Na noite de ontem (15/04) nos reunimos para discutir a segunda obra proposta em nosso Clube do Livro: “As Aventuras de Tibicuera”, publicado por Érico Veríssimo em 1937. Voltada para o público infantil, mas com uma linguagem quase que paradidática, o livro traz como protagonista um indígena Tupinambá ao longo de quase 500 anos, num processo colonizador e “civilizador” tão agudo que desconcerta.
Narrado em primeira pessoa, como que pelo próprio Tibicuera, o narrador tece comentários o tempo todo sobre o seu passado (“selvagem”, “ignorante”, “temerário”) frente ao seu presente letrado, cristão e erudito, em que escuta Beethoven enquanto escreve à máquina.
Grande amigo do protagonista ao longo do livro é o padre José de Anchieta, que o catequisa e a quem Tibicuera segue com uma indolência inimaginável.
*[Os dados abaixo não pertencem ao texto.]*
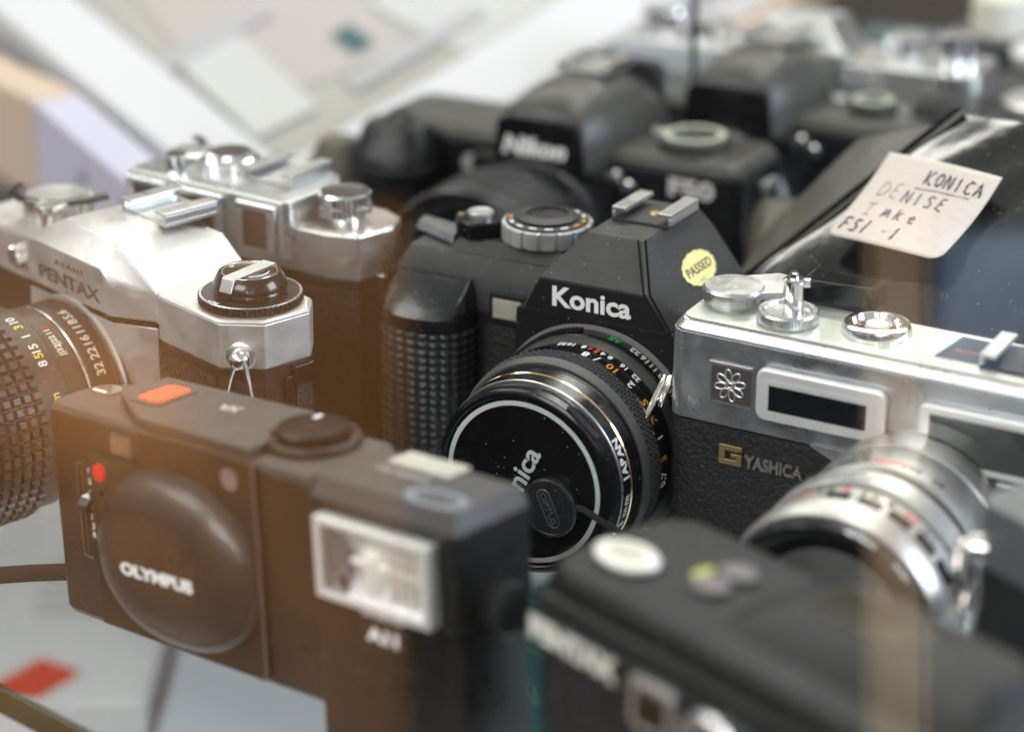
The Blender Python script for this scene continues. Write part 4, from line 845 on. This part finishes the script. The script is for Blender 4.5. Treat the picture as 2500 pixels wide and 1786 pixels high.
# ------------------------------------------------------------------ black zoom compact in front
def zoom_compact():
    t = thing('zoom_camera', 'blurred black zoom compact with oval silver shutter button, nearest to the viewer', 'camera', (1, 533, 0), -52)
    bp = mat('soft_black_plastic', (.017, .017, .018), .4); tpm = mat('front_top_plastic', (.009, .009, .009), .36, 0, ('noise', 1800, .3), dust=.3, spec=.25)
    o_ = rrect(0, 130, 0, 49, 13, 8)
    part('body', MB().prism(o_, 'z', .3, 56), bp, t, 1.5)
    part('trim', MB().prism([(65+(x-65)*1.004, 21+(y-21)*1.01) for x, y in o_], 'z', 56.02, 57.5), mat('dark_green_trim', (.02, .035, .03), .3), t, .3)
    part('top_cover', MB().prism(o_, 'z', 57.52, 67.5, [(65+(x-65)*.95, 25+(y-24.5)*.9) for x, y in o_]), tpm, t, 3., seg=4)
    part('front_ridge', MB().prism(rrect(8, 122, -1.6, 2, 1.7), 'z', 58.5, 62.5), tpm, t, 1.2)
    b = part('shutter_button', MB().prism(ell(17.5, 18, 9.4, 6.4, 40), 'z', 67.55, 69.6), mat('silver_button', (.78, .77, .72), .3, .5), t, .8)
    part('shutter_button_dish', MB().prism(ell(17.5, 18, 6, 3.6, 40), 'z', 69.62, 69.9), mat('silver_button_shade', (.5, .48, .42), .4, .5), b, .1)
    part('yellow_mark', MB().prism(ell(33.5, 27, 1.8, 3.4, 24), 'z', 67.55, 68), mat('yellow_green_print', (.45, .48, .1), .5), t, .1)
    for x, y in ((40, 32), (40.5, 23)): part('mode_button', MB().prism(ell(x, y, 5, 4, 32), 'z', 67.55, 69.2), mat('mauve_grey_button', (.14, .12, .12), .4), t, .6)
    part('raised_back', MB().hull([(x, y, 67.4) for x, y in rrect(52, 124, 12, 48, 10)]+[(x, y, 72.5) for x, y in rrect(60, 118, 22, 45, 8)]), tpm, t, 2.)
    part('display', MB().prism(rrect(66, 96, 26, 40, 4), 'z', 72.55, 73.2), mat('dark_olive_display', (.03, .03, .018), .15, coat=.5, var=.5), t, .3)
    text('PENTAX', 5.4, mat('cream_lettering', (.8, .78, .7), .4), t, (4.5, -.25, 49.5), (1, 0, 0), (0, 0, 1), .6, width=31)
    w_ = part('finder_frame', MB().prism([p for p in rrect(42, 57, 43, 56, 2)], 'y', -2.4, -.02), mat('silver_frame', (.6, .6, .6), .25, .8), t, .6)
    part('finder_window', MB().box(44.6, 54.4, -2.7, -2.42, 45.4, 53.6), mat('dark_amber_glass', (.03, .022, .01), .08, coat=.5), w_, .1)
    lathe_part('flash_ring', [(5.6, 0), (9.6, 0), (9.6, 3), (8.6, 4), (6.6, 4), (5.6, 0)], (69, -.05, 47.5), (0, -1, 0), mat('silver_frame', (.6, .6, .6), .25, .8), t, 64)
    lathe_part('lens_cover', [(0, 0), (26, 0), (26, 6), (24, 8), (24, 16), (20, 17), (0, 17)], (100, -.05, 28), (0, -1, 0), mat('brown_black_barrel', (.05, .025, .02), .3), t, 80)
    part('red_label', MB().box(44, 56, -.6, -.05, 18, 30), mat('dull_red_patch', (.35, .04, .05), .4), t, .3)
    part('lamp_window', MB().prism(rrect(88, 96, 42, 49, 2), 'y', -.9, -.05), mat('pale_window', (.6, .58, .52), .3), t, .3)
zoom_compact()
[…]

Nas palavras do narrador, o acompanhava “como um cão fiel”. Na hora de encenar os autos de natal, implora para que possa representar o “burrinho”. A cena mais impactante, contudo, é quando o jesuíta o convence que Curupira, Anhangá e os demais seres que Tibicuera já havia encontrado não existem.
“Tu viste os espíritos do mato porque estavas cego. Cego é aquele que não conhece o Deus verdadeiro”. De posse de um crucifixo, Tibicuera vai ao mato e desafia os espíritos. Ninguém o confronta. “’Os gênios do mato morreram’” – pensei. E voltei para o colégio’”.
Ao longo de todo o livro eu tive esperança de que haveria uma reconciliação. Curupira reapareceria, mostrando que continuava onde sempre esteve ou algo assim. Não é o que acontece… Em uma etimologia também questionável, Érico Veríssimo diz que Tibicuera significa “cemitério”, lugar abandonado. Parece ser essa a ideia: o protagonista é um cemitério vivo de uma cultura que ele abandona de bom grado.
Nosso exercício foi pensar o que fazer a partir daí. Como estaria Tibicuera hoje? Os acontecimentos do Estado Novo até o presente seriam suficientes para fazê-lo mudar de perspectiva ou para extremá-lo ainda mais? E se Tibicuera é “cemitério”, seria possível pensar em um personagem que representasse a Vida e a renovação? Alguém que atravessasse os séculos, vivendo outros acontecimentos-chave da história do Brasil (ou os mesmos, só que de outro ponto de vista)? Um personagem que não rejeite saberes tradicionais, mas os abrace e integre?
Muitas sementes de histórias foram plantadas. Quem sabe o que há de brotar!
Nos vemos no próximo encontro, dia 15 de maio, onde vamos discutir Maldito Sertão (2012) / Agouro (2019) do potiguar Márcio Benjamin. Em junho, retomamos os clássicos para ler Água Funda, de Ruth Guimarães (1949).